### Source material
* * * * * * * * *
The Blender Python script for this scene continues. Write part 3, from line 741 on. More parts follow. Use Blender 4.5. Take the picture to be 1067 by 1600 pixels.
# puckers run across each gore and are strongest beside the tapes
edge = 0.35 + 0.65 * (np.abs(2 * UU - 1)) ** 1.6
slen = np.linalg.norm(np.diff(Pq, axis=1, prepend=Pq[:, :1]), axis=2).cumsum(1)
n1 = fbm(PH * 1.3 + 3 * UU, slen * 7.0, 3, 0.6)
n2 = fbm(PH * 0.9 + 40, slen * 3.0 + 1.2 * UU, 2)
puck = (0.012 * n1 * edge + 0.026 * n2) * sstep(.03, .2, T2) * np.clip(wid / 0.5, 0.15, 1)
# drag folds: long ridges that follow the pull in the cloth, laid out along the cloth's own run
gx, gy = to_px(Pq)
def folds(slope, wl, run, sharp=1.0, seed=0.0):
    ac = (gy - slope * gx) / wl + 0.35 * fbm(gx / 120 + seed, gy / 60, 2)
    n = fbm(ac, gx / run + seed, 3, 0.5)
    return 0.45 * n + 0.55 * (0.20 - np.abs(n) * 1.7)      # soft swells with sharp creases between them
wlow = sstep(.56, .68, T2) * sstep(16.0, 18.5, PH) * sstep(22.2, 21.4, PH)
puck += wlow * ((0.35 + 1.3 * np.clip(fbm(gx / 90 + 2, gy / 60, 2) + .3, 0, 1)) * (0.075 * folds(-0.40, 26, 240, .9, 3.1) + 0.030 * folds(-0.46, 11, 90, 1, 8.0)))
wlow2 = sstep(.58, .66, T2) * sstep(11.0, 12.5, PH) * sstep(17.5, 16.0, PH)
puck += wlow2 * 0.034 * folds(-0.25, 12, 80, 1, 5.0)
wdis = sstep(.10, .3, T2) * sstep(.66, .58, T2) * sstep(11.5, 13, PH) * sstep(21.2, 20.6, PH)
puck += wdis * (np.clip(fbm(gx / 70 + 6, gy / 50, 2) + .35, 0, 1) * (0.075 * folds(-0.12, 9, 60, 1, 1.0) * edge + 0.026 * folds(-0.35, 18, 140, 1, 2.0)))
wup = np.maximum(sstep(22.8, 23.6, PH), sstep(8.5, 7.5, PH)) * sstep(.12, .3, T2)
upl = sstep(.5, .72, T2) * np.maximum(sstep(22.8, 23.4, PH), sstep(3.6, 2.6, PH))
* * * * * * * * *
### Stated goal
Reproduce the material exactly, with every line intact.

### Answer to the task
The Blender Python script for this scene continues. Write part 3, from line 741 on. More parts follow. Use Blender 4.5. Take the picture to be 1067 by 1600 pixels.
# puckers run across each gore and are strongest beside the tapes
edge = 0.35 + 0.65 * (np.abs(2 * UU - 1)) ** 1.6
slen = np.linalg.norm(np.diff(Pq, axis=1, prepend=Pq[:, :1]), axis=2).cumsum(1)
n1 = fbm(PH * 1.3 + 3 * UU, slen * 7.0, 3, 0.6)
n2 = fbm(PH * 0.9 + 40, slen * 3.0 + 1.2 * UU, 2)
puck = (0.012 * n1 * edge + 0.026 * n2) * sstep(.03, .2, T2) * np.clip(wid / 0.5, 0.15, 1)
# drag folds: long ridges that follow the pull in the cloth, laid out along the cloth's own run
gx, gy = to_px(Pq)
def folds(slope, wl, run, sharp=1.0, seed=0.0):
    ac = (gy - slope * gx) / wl + 0.35 * fbm(gx / 120 + seed, gy / 60, 2)
    n = fbm(ac, gx / run + seed, 3, 0.5)
    return 0.45 * n + 0.55 * (0.20 - np.abs(n) * 1.7)      # soft swells with sharp creases between them
wlow = sstep(.56, .68, T2) * sstep(16.0, 18.5, PH) * sstep(22.2, 21.4, PH)
puck += wlow * ((0.35 + 1.3 * np.clip(fbm(gx / 90 + 2, gy / 60, 2) + .3, 0, 1)) * (0.075 * folds(-0.40, 26, 240, .9, 3.1) + 0.030 * folds(-0.46, 11, 90, 1, 8.0)))
wlow2 = sstep(.58, .66, T2) * sstep(11.0, 12.5, PH) * sstep(17.5, 16.0, PH)
puck += wlow2 * 0.034 * folds(-0.25, 12, 80, 1, 5.0)
wdis = sstep(.10, .3, T2) * sstep(.66, .58, T2) * sstep(11.5, 13, PH) * sstep(21.2, 20.6, PH)
puck += wdis * (np.clip(fbm(gx / 70 + 6, gy / 50, 2) + .35, 0, 1) * (0.075 * folds(-0.12, 9, 60, 1, 1.0) * edge + 0.026 * folds(-0.35, 18, 140, 1, 2.0)))
wup = np.maximum(sstep(22.8, 23.6, PH), sstep(8.5, 7.5, PH)) * sstep(.12, .3, T2)
upl = sstep(.5, .72, T2) * np.maximum(sstep(22.8, 23.4, PH), sstep(3.6, 2.6, PH))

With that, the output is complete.